— begin —

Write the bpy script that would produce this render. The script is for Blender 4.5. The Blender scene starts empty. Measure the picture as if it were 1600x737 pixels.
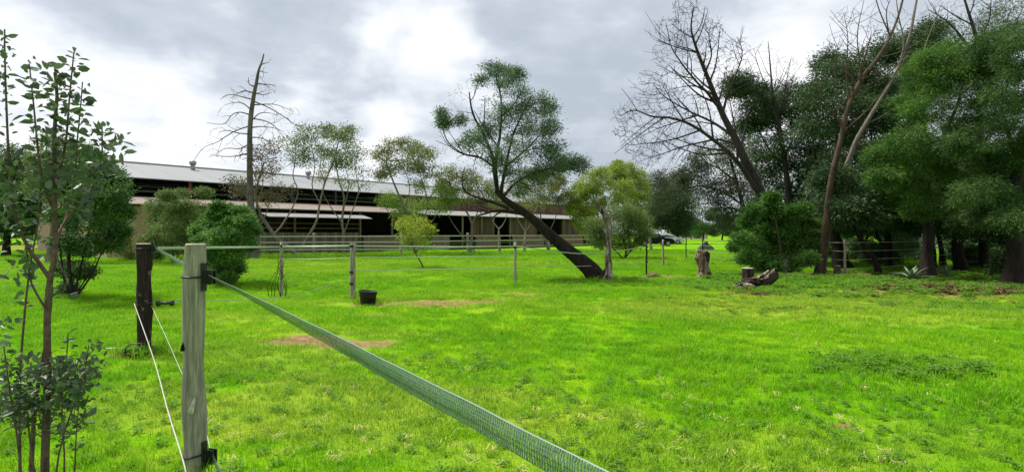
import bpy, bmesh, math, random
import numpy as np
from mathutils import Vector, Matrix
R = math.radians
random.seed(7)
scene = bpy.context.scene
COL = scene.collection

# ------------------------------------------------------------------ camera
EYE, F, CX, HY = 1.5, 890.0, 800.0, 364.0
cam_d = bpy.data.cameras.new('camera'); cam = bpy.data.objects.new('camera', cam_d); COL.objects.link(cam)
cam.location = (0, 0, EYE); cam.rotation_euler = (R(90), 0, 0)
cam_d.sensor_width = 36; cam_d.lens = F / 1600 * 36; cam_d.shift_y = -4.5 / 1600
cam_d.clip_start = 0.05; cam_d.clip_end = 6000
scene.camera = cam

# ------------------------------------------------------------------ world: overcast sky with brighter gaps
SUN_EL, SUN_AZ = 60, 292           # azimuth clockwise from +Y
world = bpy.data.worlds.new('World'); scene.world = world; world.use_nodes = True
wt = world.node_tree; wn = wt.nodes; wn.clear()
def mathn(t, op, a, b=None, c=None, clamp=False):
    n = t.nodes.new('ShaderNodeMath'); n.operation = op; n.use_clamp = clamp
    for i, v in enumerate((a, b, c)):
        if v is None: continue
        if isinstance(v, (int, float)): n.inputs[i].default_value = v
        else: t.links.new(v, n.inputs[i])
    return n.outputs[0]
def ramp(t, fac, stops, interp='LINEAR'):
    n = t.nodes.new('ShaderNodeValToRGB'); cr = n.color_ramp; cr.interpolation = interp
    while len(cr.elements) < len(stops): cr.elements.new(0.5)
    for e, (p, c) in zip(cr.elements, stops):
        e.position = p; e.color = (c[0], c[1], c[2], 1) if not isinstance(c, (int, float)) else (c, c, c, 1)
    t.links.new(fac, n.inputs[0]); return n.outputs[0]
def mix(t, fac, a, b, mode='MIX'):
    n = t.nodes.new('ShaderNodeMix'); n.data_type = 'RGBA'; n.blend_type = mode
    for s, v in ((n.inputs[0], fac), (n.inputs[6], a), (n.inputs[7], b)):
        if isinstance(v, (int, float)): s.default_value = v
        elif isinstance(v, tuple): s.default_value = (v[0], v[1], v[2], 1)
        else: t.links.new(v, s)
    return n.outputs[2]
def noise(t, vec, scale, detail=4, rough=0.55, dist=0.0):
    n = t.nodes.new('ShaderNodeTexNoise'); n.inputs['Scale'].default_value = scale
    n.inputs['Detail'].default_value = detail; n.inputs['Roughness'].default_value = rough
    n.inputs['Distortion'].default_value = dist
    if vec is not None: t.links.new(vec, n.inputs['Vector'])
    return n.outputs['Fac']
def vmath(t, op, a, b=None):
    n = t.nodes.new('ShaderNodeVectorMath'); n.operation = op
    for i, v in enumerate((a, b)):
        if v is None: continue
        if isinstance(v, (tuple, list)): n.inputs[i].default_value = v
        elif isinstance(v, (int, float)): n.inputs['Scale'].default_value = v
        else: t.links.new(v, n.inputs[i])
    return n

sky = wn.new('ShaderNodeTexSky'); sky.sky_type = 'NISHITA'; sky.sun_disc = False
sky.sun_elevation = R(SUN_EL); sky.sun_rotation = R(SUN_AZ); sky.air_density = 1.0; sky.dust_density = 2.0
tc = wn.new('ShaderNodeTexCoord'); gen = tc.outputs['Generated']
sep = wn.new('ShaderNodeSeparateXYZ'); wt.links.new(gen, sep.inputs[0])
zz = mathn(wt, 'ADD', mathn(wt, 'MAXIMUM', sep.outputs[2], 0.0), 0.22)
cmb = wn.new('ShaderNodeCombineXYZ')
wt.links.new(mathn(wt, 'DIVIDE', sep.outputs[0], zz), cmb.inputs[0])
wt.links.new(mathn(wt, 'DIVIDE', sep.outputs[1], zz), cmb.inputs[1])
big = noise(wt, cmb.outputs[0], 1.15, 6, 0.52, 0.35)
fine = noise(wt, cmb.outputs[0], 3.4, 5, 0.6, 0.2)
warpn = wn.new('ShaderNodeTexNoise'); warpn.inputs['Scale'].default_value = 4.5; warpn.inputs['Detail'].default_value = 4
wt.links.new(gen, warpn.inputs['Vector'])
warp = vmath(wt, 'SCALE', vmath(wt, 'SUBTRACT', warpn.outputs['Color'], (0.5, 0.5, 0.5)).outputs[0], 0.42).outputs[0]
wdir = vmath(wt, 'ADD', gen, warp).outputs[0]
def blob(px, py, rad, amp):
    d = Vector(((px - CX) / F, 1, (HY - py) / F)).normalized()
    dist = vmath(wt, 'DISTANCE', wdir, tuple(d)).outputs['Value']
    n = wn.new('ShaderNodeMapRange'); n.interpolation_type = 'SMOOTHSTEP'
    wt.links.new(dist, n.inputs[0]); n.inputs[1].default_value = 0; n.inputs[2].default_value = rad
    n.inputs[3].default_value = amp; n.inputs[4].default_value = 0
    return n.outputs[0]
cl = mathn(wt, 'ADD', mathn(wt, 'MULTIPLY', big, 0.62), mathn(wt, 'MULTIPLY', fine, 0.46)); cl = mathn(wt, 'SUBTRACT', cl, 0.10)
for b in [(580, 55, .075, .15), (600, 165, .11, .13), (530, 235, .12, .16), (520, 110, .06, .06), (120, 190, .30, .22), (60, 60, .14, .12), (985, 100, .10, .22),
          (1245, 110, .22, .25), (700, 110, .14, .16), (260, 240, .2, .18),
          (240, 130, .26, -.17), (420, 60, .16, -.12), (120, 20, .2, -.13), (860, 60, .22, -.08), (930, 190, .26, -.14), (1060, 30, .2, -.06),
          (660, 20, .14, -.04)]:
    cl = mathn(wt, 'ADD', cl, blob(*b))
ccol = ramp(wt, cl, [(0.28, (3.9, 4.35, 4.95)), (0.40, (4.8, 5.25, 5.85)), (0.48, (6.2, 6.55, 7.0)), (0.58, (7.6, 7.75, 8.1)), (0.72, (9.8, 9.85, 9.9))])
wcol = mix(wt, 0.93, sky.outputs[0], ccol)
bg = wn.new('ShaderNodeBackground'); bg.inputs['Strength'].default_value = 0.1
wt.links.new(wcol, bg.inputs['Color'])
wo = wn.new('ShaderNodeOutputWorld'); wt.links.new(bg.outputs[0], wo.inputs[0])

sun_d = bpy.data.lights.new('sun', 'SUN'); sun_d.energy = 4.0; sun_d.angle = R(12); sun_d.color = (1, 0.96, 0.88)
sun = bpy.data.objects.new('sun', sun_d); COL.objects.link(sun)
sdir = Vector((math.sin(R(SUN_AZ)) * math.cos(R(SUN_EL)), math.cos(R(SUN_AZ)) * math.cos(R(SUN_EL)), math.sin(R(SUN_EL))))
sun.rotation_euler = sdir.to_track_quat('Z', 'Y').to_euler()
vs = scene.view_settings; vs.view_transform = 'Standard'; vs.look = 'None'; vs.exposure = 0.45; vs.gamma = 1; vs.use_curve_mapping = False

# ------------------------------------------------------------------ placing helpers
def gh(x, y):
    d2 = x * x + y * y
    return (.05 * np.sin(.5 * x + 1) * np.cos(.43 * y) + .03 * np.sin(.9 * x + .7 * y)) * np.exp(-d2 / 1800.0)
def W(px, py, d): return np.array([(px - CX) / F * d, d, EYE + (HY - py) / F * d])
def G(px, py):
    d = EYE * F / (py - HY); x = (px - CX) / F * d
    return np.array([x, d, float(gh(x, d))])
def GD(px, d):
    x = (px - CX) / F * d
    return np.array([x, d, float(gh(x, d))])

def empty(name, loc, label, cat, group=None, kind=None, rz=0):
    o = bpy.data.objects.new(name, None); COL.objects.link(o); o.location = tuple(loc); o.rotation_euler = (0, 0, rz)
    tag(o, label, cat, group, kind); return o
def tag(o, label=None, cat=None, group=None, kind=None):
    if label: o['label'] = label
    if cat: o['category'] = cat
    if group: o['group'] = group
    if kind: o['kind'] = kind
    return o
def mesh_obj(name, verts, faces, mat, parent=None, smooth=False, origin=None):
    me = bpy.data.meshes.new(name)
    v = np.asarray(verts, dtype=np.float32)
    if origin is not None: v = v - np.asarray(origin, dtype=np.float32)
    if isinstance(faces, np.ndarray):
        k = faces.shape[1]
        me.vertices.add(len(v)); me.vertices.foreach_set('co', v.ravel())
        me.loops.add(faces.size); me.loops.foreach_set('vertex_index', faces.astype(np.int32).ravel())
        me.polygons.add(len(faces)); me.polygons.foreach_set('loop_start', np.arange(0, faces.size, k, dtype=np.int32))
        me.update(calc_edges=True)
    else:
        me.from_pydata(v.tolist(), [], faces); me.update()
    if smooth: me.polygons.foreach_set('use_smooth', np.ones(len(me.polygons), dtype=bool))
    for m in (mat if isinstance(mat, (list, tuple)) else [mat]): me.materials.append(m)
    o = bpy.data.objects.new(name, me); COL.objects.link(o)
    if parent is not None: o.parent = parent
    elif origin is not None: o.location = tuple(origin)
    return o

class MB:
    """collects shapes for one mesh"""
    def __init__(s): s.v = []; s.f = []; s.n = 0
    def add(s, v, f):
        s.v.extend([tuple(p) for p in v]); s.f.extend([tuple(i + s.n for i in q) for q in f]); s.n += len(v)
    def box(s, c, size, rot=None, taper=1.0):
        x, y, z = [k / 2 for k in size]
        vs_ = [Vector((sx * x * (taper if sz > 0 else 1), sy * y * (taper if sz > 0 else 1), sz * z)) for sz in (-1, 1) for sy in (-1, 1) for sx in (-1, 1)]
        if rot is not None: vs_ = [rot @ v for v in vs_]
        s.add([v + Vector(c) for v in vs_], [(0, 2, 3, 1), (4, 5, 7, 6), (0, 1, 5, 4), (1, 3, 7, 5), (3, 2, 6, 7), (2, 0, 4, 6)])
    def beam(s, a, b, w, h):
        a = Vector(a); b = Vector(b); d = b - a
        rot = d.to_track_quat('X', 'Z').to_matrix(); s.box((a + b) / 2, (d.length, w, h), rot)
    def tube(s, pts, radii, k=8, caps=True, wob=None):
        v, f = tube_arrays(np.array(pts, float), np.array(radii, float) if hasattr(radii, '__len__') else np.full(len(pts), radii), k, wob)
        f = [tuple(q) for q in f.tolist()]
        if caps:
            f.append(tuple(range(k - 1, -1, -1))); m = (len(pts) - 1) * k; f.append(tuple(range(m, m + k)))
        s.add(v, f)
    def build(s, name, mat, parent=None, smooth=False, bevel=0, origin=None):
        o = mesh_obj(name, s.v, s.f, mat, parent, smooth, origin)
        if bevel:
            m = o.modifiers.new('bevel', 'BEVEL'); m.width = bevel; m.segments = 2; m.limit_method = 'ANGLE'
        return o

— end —
— begin —

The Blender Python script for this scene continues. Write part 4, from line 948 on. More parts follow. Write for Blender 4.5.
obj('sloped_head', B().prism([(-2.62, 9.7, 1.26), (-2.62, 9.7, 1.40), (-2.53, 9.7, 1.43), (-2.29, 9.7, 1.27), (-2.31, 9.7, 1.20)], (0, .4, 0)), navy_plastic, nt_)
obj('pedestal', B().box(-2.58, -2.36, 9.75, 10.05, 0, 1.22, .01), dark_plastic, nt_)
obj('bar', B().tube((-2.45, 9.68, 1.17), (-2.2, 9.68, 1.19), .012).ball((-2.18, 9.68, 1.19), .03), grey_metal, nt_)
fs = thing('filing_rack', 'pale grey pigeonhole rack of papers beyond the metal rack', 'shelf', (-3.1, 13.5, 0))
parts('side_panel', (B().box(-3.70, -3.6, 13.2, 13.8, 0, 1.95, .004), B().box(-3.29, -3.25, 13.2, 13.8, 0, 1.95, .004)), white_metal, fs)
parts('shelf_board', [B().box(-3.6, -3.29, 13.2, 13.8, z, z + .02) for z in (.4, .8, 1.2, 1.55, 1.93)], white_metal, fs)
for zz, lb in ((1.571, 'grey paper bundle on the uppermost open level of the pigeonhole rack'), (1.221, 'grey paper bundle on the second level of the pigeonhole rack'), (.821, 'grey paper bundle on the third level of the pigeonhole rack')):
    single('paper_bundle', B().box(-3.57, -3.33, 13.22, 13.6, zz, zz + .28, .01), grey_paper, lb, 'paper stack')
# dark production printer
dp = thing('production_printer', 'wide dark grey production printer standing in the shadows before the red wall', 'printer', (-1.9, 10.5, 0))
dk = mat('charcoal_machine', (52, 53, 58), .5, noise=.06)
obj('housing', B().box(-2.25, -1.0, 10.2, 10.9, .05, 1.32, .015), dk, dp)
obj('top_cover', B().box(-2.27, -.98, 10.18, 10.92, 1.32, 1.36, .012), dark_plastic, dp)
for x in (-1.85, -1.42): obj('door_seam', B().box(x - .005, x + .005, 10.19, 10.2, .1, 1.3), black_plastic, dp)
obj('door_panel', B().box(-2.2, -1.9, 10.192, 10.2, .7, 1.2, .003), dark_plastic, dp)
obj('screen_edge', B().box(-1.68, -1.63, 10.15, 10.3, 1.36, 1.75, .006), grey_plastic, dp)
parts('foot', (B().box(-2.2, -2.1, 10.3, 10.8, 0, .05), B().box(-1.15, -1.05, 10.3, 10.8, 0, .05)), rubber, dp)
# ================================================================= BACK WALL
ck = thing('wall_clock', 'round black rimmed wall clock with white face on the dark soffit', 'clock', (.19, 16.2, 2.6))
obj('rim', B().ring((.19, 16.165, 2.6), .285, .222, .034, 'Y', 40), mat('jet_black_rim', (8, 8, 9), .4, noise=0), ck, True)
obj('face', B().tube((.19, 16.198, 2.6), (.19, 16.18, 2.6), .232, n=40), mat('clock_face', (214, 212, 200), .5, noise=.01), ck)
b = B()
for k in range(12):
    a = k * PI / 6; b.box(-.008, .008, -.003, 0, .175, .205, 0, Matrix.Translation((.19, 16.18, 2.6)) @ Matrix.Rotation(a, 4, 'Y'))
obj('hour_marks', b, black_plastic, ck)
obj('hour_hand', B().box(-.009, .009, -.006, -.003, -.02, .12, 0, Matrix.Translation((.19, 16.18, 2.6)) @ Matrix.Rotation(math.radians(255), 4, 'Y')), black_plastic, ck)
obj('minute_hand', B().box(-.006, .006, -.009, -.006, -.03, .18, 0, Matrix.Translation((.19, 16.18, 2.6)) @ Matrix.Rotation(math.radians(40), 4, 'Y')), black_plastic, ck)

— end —
— begin —

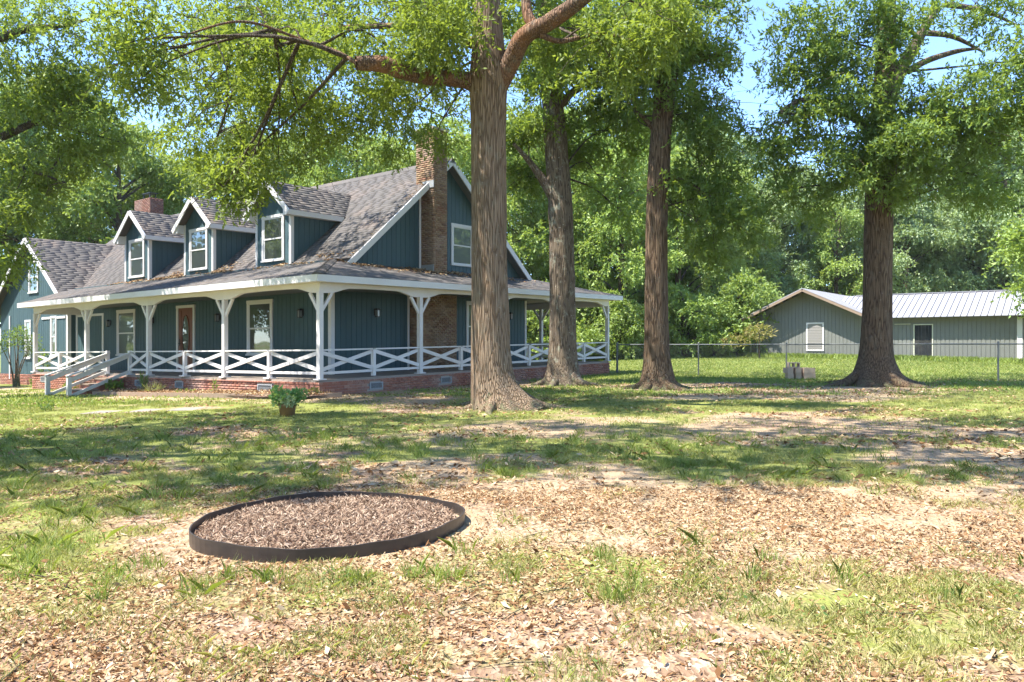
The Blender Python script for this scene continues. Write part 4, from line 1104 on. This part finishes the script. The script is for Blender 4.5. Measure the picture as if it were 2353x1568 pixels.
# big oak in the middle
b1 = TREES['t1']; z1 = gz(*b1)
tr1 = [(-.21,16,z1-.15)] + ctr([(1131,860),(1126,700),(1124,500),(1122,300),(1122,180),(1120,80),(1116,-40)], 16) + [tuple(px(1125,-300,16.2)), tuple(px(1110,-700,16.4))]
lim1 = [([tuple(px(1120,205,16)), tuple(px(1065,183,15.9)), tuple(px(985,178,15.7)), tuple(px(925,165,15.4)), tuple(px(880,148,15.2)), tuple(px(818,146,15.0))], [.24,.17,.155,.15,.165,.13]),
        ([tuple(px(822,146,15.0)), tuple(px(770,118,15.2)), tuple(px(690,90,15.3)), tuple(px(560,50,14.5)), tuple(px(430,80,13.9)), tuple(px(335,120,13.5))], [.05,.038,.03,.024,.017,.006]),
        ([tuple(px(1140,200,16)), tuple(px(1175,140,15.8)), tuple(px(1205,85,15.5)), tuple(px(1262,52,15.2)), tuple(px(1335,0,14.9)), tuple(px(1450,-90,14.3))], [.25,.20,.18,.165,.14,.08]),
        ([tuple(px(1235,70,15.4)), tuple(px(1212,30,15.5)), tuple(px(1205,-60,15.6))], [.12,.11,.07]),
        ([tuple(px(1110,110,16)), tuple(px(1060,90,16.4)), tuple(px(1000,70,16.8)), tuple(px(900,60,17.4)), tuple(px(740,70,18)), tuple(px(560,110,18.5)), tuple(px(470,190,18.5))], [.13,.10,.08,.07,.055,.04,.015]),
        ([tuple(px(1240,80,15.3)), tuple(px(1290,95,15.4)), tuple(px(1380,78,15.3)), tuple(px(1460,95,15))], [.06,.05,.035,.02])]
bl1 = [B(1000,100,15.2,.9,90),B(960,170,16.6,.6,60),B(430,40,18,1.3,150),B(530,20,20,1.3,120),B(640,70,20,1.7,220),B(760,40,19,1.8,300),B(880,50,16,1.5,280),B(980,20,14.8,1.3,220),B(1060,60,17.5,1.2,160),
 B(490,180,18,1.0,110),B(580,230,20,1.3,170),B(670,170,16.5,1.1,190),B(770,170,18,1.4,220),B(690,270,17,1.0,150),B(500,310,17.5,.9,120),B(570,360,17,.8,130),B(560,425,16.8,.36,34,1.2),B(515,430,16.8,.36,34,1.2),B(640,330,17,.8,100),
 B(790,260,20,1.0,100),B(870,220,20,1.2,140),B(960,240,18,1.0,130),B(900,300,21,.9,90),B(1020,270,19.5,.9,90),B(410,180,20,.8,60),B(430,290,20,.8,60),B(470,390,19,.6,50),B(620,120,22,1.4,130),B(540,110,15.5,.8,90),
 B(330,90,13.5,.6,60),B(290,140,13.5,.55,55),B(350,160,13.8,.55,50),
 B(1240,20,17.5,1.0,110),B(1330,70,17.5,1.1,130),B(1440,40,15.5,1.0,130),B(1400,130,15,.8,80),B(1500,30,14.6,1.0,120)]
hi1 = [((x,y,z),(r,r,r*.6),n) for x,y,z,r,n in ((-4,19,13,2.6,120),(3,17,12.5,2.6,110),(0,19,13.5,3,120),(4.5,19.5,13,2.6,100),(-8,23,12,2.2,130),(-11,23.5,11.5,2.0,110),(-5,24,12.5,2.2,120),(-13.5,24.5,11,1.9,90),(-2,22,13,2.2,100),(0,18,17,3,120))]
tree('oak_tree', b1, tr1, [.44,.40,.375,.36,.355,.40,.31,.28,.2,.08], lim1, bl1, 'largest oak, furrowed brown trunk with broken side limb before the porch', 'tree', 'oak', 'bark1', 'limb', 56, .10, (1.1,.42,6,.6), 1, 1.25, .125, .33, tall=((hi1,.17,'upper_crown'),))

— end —

DESCRIPTION OF THE TASK — What is the number of lines in the data that hold the string "empty"? Answer with the number only.

SOLVED EXERCISE — 2